Interest | Art & Culture

Return to Form: Review of Beach Fossils' Bunny

Kamis, 15 Jun 2023 19:00 WIB
Return to Form: Review of Beach Fossils' Bunny
Foto: Bayonet
Jakarta -

The days and nights of youth always seemed endless when you were living it. Before you know it, though, time catches up and you're left wondering where everything you're familiar with went. In their first album after six years, Bunny, Beach Fossils pieced together remnants of aimless days and the realities of the present, brimming with sentimentality.

As much as the band has matured, they seem to find comfort in the sound that they found their footing in. Amidst the nostalgic sonic texture lies observations about adulthood just settling in. The recurring motif of loss appears early on, with album opener "Sleeping on My Own" retelling the story of the difficult acceptance of loneliness after a relationship has faded.

The sedative-infused sound feels ever truer in "Anything is Anything", where Beach Fossils frontman and founder Dustin Payseur sings "Coffee and Ativan/My thrills are getting cheap/I spend all day in bed/I dream but I can't sleep" just a few tracks after singing "Staying out all night/We're all taking drugs/Acting stupid, having fun/Till the sun is coming up" in "Run to the Moon". Yet, Payseur gets more introspective as time went on, grounding himself into fatherhood and his daughter.

Still, the past is always seen through rose-tinted glasses, as demonstrated by "Don't Fade Away". "This city hasn't felt the same/Since you moved away, man, we had some days/Wonder if you found your way", opened Payseur, reminiscing facets of now-distant friendship.
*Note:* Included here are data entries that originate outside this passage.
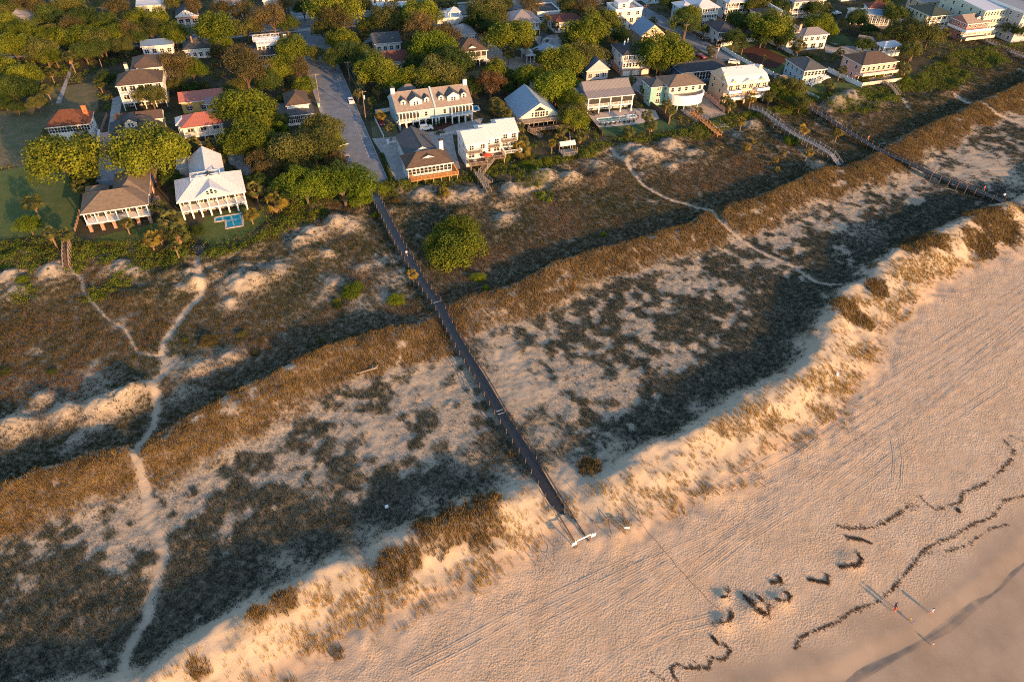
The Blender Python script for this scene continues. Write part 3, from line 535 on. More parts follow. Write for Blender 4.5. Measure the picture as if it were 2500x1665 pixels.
def volume(par, u0, v0, W, D, ze, rkind, rise, wm, rm, floors, oh=.55, side=2, seam=False, z0=0.0, trimm='trim', frame='trim', back=True):
    a, b_, c, d = u0 + oh, u0 + W - oh, v0 + oh, v0 + D - oh; tot = sum(f[0] for f in floors); z = z0; sc = (ze - z0) / tot; body = MB(); nf = len(floors); slabs = MB()
    for i, f in enumerate(floors):
        h = f[0] * sc; kind = f[1]; n = f[2] if len(f) > 2 else 0; op = f[3] if len(f) > 3 else {}; rec = op.get('rec', {'porch': 2.3, 'open': 3.2}.get(kind, 0)); z1 = z + h
        fm = op.get('m'); rec = min(rec, D - 2 * oh - 1.5)
        bm = body
        if fm: bm = MB()
        bm.box(a, b_, c + rec, d, z, z1, caps=False)
        if fm: bm.obj('wall', fm, par)
        if rec:
            if z > z0 + .1: slabs.box(a - .04, b_ + .04, c - .05, c + rec + .03, z - .30, z)
            nx_ = floors[i + 1][1] if i + 1 < nf else None
            if nx_ and nx_ not in ('porch', 'open'): slabs.box(a - .03, b_ + .03, c - .04, c + rec + .03, z1 - .28, z1 - .01)
            cs = op.get('col', .26); cm = op.get('cm', 'trim')
            for k in range(n + 1): column(par, a + cs / 2 + (b_ - a - cs) * k / n, c + cs / 2 + .02, z, h - (.30 if i + 1 < nf else 0.0), cs, cm)
            if kind == 'porch' and not op.get('norail'): railing(par, [(a + .1, c + rec), (a + .1, c + .12), (b_ - .1, c + .12), (b_ - .1, c + rec)] if D > 6 else [(a, c + .12), (b_, c + .12)], z, op.get('rm', 'trim'))
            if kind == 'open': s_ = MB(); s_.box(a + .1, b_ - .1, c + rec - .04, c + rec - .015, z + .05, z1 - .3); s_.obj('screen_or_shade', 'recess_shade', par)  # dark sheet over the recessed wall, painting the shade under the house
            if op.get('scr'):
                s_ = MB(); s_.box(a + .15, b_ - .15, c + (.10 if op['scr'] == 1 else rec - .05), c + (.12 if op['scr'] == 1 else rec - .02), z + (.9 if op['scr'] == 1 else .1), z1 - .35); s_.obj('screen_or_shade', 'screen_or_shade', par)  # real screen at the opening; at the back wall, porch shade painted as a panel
            nb = op.get('w', n)
            for k in range(nb): window(par, a + (b_ - a) * (k + .5) / nb, c + rec, z + .35, 'f', min(1.7, (b_ - a) / nb * .62), min(2.0, h - .8), 2, frame)
        elif kind in ('win', 'glass', 'screen_or_shade', 'garage') and n:
            ww = op.get('ww', (b_ - a) / n * {'win': .5, 'glass': .86, 'screen_or_shade': .9, 'garage': .72}[kind]); ww = min(ww, {'win': 1.5, 'glass': 3, 'screen_or_shade': 3, 'garage': 2.9}[kind])
            hh = {'win': min(1.5, h - 1.1), 'glass': h - 1.0, 'screen_or_shade': h - 1.25, 'garage': h - .6}[kind]; zz = z + {'win': .9, 'glass': .6, 'screen_or_shade': .95, 'garage': .02}[kind]
            if kind == 'garage':
                for k in range(n):
                    uu = a + (b_ - a) * (k + .5) / n; g = MB(); g.box(uu - ww / 2, uu + ww / 2, c - .06, c - .005, z + .03, z + hh)
                    for q in range(1, 4): g.box(uu - ww / 2 + .05, uu + ww / 2 - .05, c - .075, c - .06, z + hh * q / 4 - .02, z + hh * q / 4 + .02)
                    g.obj('garage_door', op.get('gm', 'garage_panel'), par)
            else:
                for k in range(n): window(par, a + (b_ - a) * (k + .5) / n, c, zz, 'f', round(ww, 2), round(hh, 2), 2 if ww > 1.1 else 1, frame)
        ns = op.get('side', side) if kind != 'open' else op.get('side', 0)
        for k in range(ns):
            vv = c + rec + (d - c - rec) * (k + .5) / ns
            for fc, uu in (('l', a), ('r', b_)): window(par, uu, vv, z + h * .32, fc, 1.0, min(1.4, h * .5), 1, frame)
        z = z1
    if body.v: body.obj('wall', wm, par)
    if slabs.v: slabs.obj('porch_floor', trimm, par)
    roof(par, u0, v0, W, D, ze, rkind, rise, rm, wm, seam)
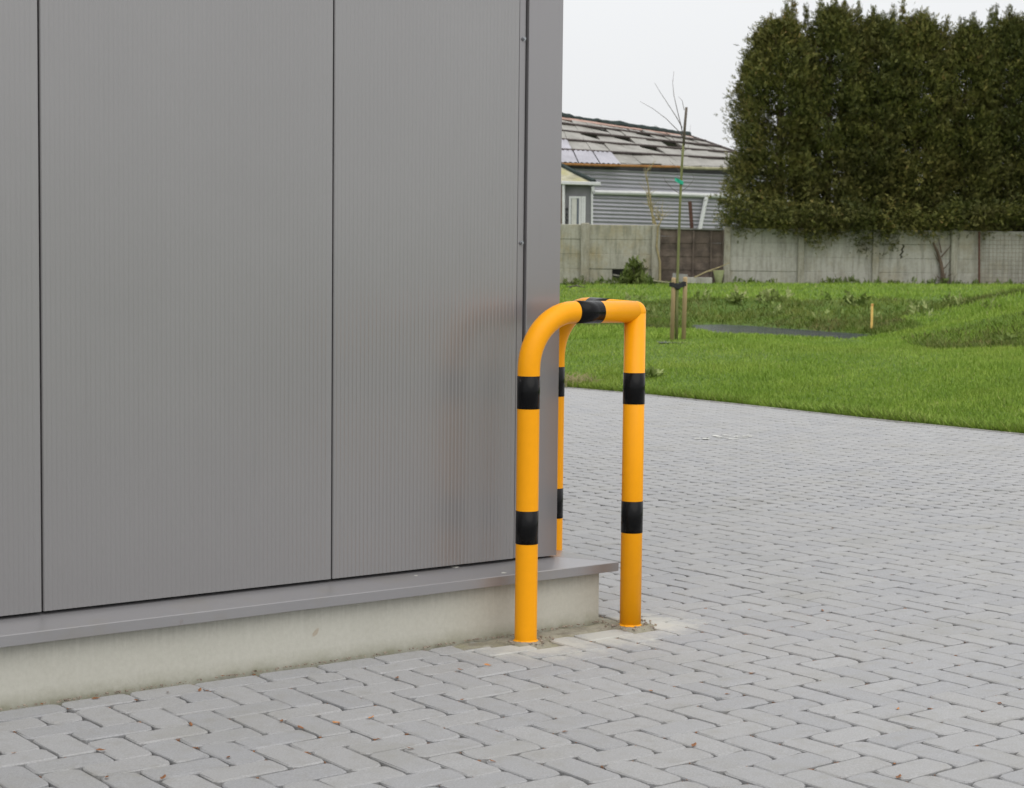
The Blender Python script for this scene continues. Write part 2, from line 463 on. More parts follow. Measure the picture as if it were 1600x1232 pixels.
def ground_z(X, Y):
    X = np.asarray(X, float); Y = np.asarray(Y, float)
    s, n = sn(X, Y); ds = s - s_edge(n)
    front = 0.085*np.clip(ds, 0, None)
    Yp = Y + 0.6*(X-1.85)
    back = np.interp(Yp, [0, 25.4, 29, 37.5, 48, 60, 400], [0.33, 0.345, 0.385, 0.76, 1.13, 1.16, 1.2])
    back = np.where(Y > 44, np.minimum(back, 1.12), back)
    d = back-front; k = 0.12; h = np.clip(k-np.abs(d), 0, None)/k
    z = np.minimum(front, back) - h*h*k/4
    mound = 1.22*smooth(4.9, 8.9, X - 0.10*(Y-25))*np.exp(-((Y-27.2)/3.9)**2)
    z = z + mound - 0.52*np.exp(-((Y-32.6)/2.0)**2)*smooth(5.0, 6.5, X)
    z = z + 0.02*vnoise(X, Y, 1.6, 3)*smooth(0.3, 2, ds)
    pdist = pond_dist(X, Y) + 0.22*vnoise(X, Y, 3.2, 5)
    bank = WATER_Z + np.where(pdist < 0, np.maximum(pdist*0.5, -0.3), 0.02 + 0.20*pdist + 0.02*vnoise(X, Y, 5, 9))
    z = np.minimum(z, bank)
    z = np.where(ds < 0.03, np.where(ds < -0.06, -0.10, -0.012), z)
    return z

def ground_hit(x, y):                               # where a sight line first meets the ground
    Y = np.linspace(12, 60, 4801); a, b = at(x, y, 12.0), at(x, y, 60.0)
    t = (Y-12)/48; X = a.x+(b.x-a.x)*t; Zl = a.z+(b.z-a.z)*t
    g = ground_z(X, Y); k = int(np.argmax(Zl < g))
    return Vector((X[k], Y[k], g[k]))
# ground sheet, finer where the photograph looks
xs = np.unique(np.concatenate([np.linspace(-400, -20, 20), np.linspace(-20, -2, 40), np.linspace(-2, 14, 130), np.linspace(14, 30, 40), np.linspace(30, 400, 20)]))
ys = np.unique(np.concatenate([np.linspace(-60, -8, 20), np.linspace(-8, 12, 60), np.linspace(12, 24, 100), np.linspace(24, 50, 170), np.linspace(50, 80, 20), np.linspace(80, 900, 24)]))
GX, GY = np.meshgrid(xs, ys)
GZ = ground_z(GX, GY)
V = np.stack([GX, GY, GZ], -1).reshape(-1, 3)
ny, nx = GX.shape
idx = np.arange(ny*nx).reshape(ny, nx)
Fq = np.stack([idx[:-1, :-1], idx[:-1, 1:], idx[1:, 1:], idx[1:, :-1]], -1).reshape(-1, 4)
gm = fast_mesh('ground', V, Fq, 'meadow_earth')
struct('ground', gm)
wm = MB(); pts = [Vector((a, b, WATER_Z)) for a, b in ((2.0, 23.5), (7.5, 23.5), (7.5, 36), (2.0, 36))]
wm.add(pts, [(0, 1, 2, 3)])
struct('pond_water', wm.mesh('pond_water', 'ditch_water'))

# ------------------------------------------------------------------ pavement of herringbone pavers
PW = 0.1027                                         # module: half a stone
S0, N0 = -1.272, -0.135
pn = np.linspace(-9, 11.5, 60)
outer = [F(float(s_edge(q))+0.05, q, -0.021) for q in pn]
bedm = MB()
vs = []
for q, P in zip(pn, outer): vs += [F(-8.2, q, -0.021), P]
bedm.add(vs, [(2*i, 2*i+1, 2*i+3, 2*i+2) for i in range(len(pn)-1)])
pavement = struct('pavement', bedm.mesh('pavement', 'joint_sand'))
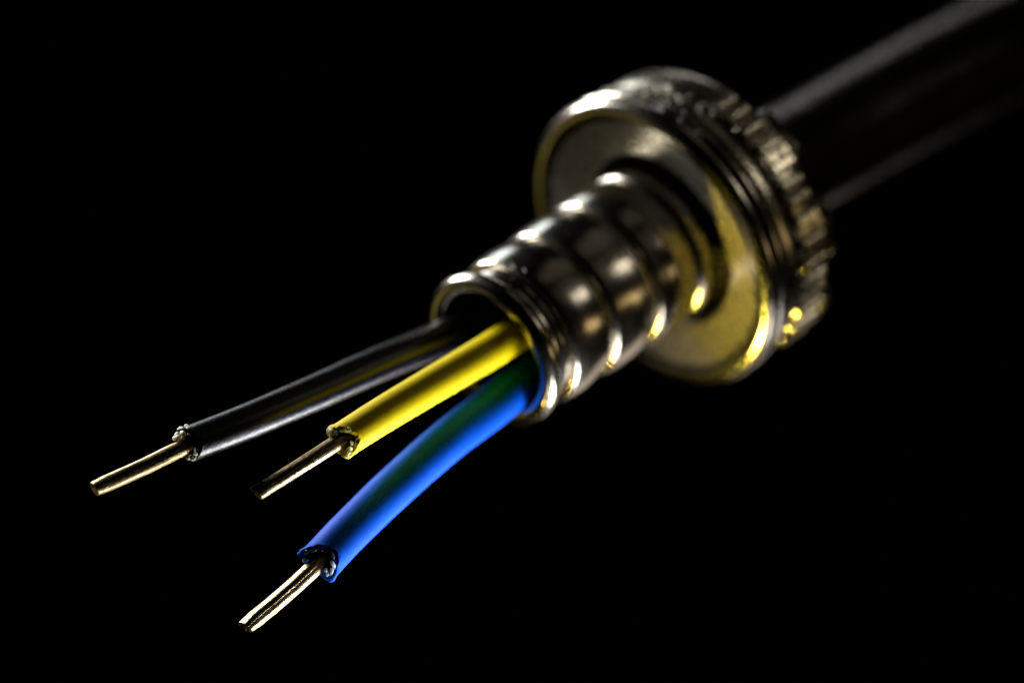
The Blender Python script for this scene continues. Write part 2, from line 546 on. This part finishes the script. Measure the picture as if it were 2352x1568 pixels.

A few lines later, he followed up with "Last night I said we'd both be sober/Riding my bike in the morning, I'm still hungover/Is this a meaningful moment?" It might not feel so at that time, yet the fact that Payseur remembers it enough to put into lyrics is telling.

Much of Bunny feels like wrestling between escapism and its consequences. Meandering nights in different cities, packed in cars or different party venues—of course it wouldn't go on forever. As Payseur wondered himself on "Dare Me", "Are we gonna be running till the end of our lives?" What he was running from, we could posit some answers; adulthood, responsibilities, or personal demons. Perhaps, the act of running itself is an escapist musing. As pleasant as wasting time is, still Payseur knew that he needed more from life.

Clouded in hazy reverb, Bunny is an equally weightless and substantial listen. The intricately layered sounds lend the album a fragile, dreamlike feel while the grounded lyrics speak to the elusive experience of being young that a lot of us are still trying to grasp, even years later. When does youth end and adulthood start to creep in? The answer is as blurry as Bunny.